Por Ramón Durón Ruíz (†)
En el Primer Congreso Internacional de la Lengua Española que se realizó en la encantadora ciudad colonial de Zacatecas, Gabriel García Márquez (Gabo), expuso:
“–– A mis 12 años, estuve a punto de ser atropellado por una bicicleta. Un Señor cura que pasaba me salvó con un grito:
–– ¡Cuidado! –el ciclista cayó a tierra.
El señor cura, sin detenerse, me dijo:
–– ¿Ya vio lo qué es el poder de la palabra?
–– Ese día lo supe.”
Este viejo campesino de Güémez, sabe entonces que por la palabra somos, por ella valemos, que la palabra nos identifica y diariamente se prepara para ser digno de ella, para dar a conocer las voces de nuestros localismos y regionalismos llenos de mexicanidad, de gozo, de humor y de un profundo sentido de vida.
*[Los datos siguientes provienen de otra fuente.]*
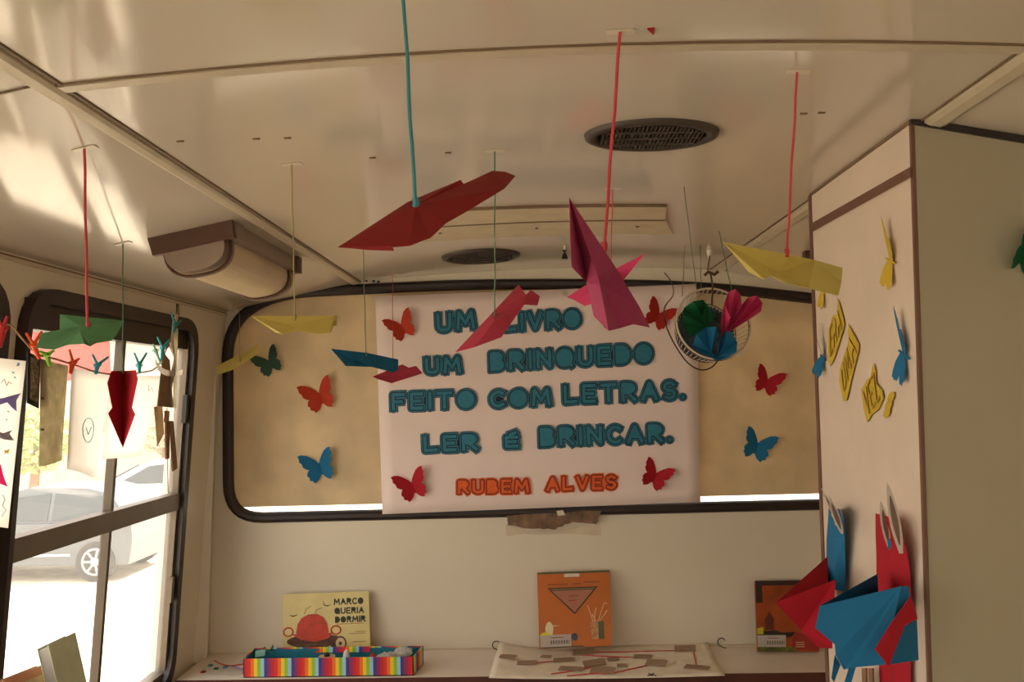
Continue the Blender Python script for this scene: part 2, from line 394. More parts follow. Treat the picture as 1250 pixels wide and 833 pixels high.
# ================================================================ COUNTER
ZCT = at(650, 792, YB).z
yfr = 2.53
ct = thing('counter', (0, 2.66, ZCT-.035), 'cream laminate counter shelf running along the rear wall', 'counter')
G().box((-1.03, yfr+.004, ZCT-.03), (1.045, YB-.001, ZCT)).build('worktop', M['counter'], ct)
G().box((-1.03, yfr, ZCT-.036), (1.045, yfr+.004, ZCT-.001)).build('edge_band', M['counter_edge'], ct)
G().box((-.9, yfr+.05, 0), (-.88, YB-.002, ZCT-.03)).build('support_panel', M['counter'], ct)
G().box((.8, yfr+.05, 0), (.82, YB-.002, ZCT-.03)).build('support_panel', M['counter'], ct)
G().box((-.85, YB-.006, ZCT), (1.0, YB-.001, ZCT+.004)).build('backing_bead', M['trim'], ct)
# ================================================================ STROKE LETTERING
def arc(cx, cy, rx, ry, a0, a1, n=10):
    return [(cx+rx*math.cos(math.radians(a0+(a1-a0)*i/n)), cy+ry*math.sin(math.radians(a0+(a1-a0)*i/n))) for i in range(n+1)]
FONT = {
 'U': (.62, [[(0, 1), (0, .32)]+arc(.31, .3, .31, .3, 180, 360)+[(.62, 1)]]),
 'M': (.82, [[(0, 0), (.08, 1), (.41, .3), (.74, 1), (.82, 0)]]),
 'L': (.55, [[(0, 1), (0, 0), (.55, .04)]]),
 'I': (.0, [[(0, 1), (0, 0)]]),
 'V': (.68, [[(0, 1), (.34, 0), (.68, 1)]]),
 'R': (.62, [[(0, 0), (0, 1), (.3, 1)]+arc(.32, .74, .26, .26, 90, -90, 8)+[(.05, .48)], [(.25, .48), (.62, 0)]]),
 'O': (.74, [arc(.37, .5, .37, .5, 0, 360, 20)]),
 'Q': (.74, [arc(.37, .5, .37, .5, 0, 360, 20), [(.45, .3), (.74, -.02)]]),
 'B': (.6, [[(0, 0), (0, 1), (.28, 1)]+arc(.3, .76, .23, .24, 90, -90, 8)+[(.05, .52)], [(.28, .52)]+arc(.32, .26, .28, .26, 90, -90, 8)+[(0, 0)]]),
 'N': (.62, [[(0, 0), (0, 1), (.62, 0), (.62, 1)]]),
 'E': (.54, [[(.54, 1), (0, 1), (0, 0), (.54, 0)], [(0, .5), (.46, .5)]]),
 'F': (.54, [[(.54, 1), (0, 1), (0, 0)], [(0, .5), (.44, .5)]]),
 'D': (.62, [[(0, 0), (0, 1), (.22, 1)]+arc(.24, .5, .38, .5, 90, -90, 12)+[(0, 0)]]),
 'T': (.66, [[(0, 1), (.66, 1)], [(.33, 1), (.33, 0)]]),
 'C': (.62, [arc(.36, .5, .36, .5, 50, 310, 14)]),
 'A': (.7, [[(0, 0), (.35, 1), (.7, 0)], [(.13, .34), (.57, .34)]]),
 'S': (.54, [[(.52, .86)]+arc(.28, .75, .25, .25, 40, 270, 10)+arc(.28, .25, .26, .25, 90, -140, 10)]),
 '.': (.0, [[(0, .04), (.01, .04)]]),
 'Z': (.58, [[(0, 1), (.58, 1), (0, 0), (.58, 0)]]),
 'É': (.54, [[(.54, .92), (0, .92), (0, 0), (.54, 0)], [(0, .46), (.46, .46)], [(.22, 1.2), (.46, 1.36)]]),
}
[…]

El viejo Filósofo canta y cuenta sus palabras con un sentido amorosamente humanista, de respeto a todos, iniciando por nuestras mujeres y siguiendo con la moral de nuestro pueblo, porque sabe que la palabra además de acortar distancias nos une en nuestras coincidencias, porque “el hombre es su palabra”.
En nuestros pueblos todavía el hombre vale por su palabra, no se requiere protocolizarla ante un notario público. Cuando un campesino da su palabra, tras ella va el honor y el prestigio de toda una vida del mismo.
En mí, el misterio de la atracción por la palabra se inició con las lecturas de la revista Matices de Máx Ávila y Juan José Guevara López (qepd), y del libro del Prof. Raúl García García (qepd) sobre un versero formidable como Don Arnulfo Martínez; ahí encontré que el camino de mi vida era la palabra, ahí me atrapó la palabra para siempre, con esa dualidad indisoluble que la conforma: el decir y −las más de la veces− tener humildad para aprender escuchándola.
El manejo de los localismos y regionalismos de mi tierra –con su entonación propia– me dan la conciencia de pertenencia a una región donde nuestras abuelas son escuela de tradición oral y descubren el alma del colectivo social, tienen ellas muchas palabras llenas de sabiduría por enseñar y este viejo campesino demasiado por aprender.
Trabajar en la cultura popular de mi tierra, me ha llevado 30 años y he tomado como base aquella historia que protagonizó el violento y gran escritor mexicano, Salvador Díaz Mirón, a quien en una entrevista periodística le cuestionaron:
–– ¿Qué sistema sigue usted para escribir?
–– Muy sencillo –respondió– empiezo con mayúscula, termino en punto y en medio le pongo genio.”
Por lo que a mí respecta, se me dificulta ponerle genio –porque natura no da– más bien le pongo ingenio, perseverancia, trabajo, entusiasmo, ganas, amor y mucho valor, ingredientes indispensables en mi trabajo escritural.
Lo anterior me recuerda aquel chiste que le adjudico al viejo campesino de Güémez, del argentino aquel que llega a la casa del Filósofo:
“–– Ché, vengo a verte, me han dicho que sos un hombre que sabe lo suficiente de la vida y quiero platicar con vos de física cuántica –dijo en un tono que denotaba una burla escondida y una ironía premeditada.
–– Me parece un tema muy interesante –dijo el Filósofo, al mismo tiempo que le invitaba un café y a tomar asiento− sólo permítame primero hacerle una pregunta. Un caballo, una vaca y una chiva comen lo mismo: pasto. Pero el excremento del caballo parece pelota de pasto seco, mientras que el de la vaca es una plasta y el de la chiva es como pequeñas bolitas, ¿a qué se debe eso?
El argentino, visiblemente sorprendido, luego de pensarlo un momento le dijo:
–– Mirá Ché que la mera verdad no tengo ni la menor idea.
–– ¿Entonces cómo quiere usted que platiquemos de física cuántica, cuando no sabe…NI LO MÁS SIMPLE DE LA VIDA?”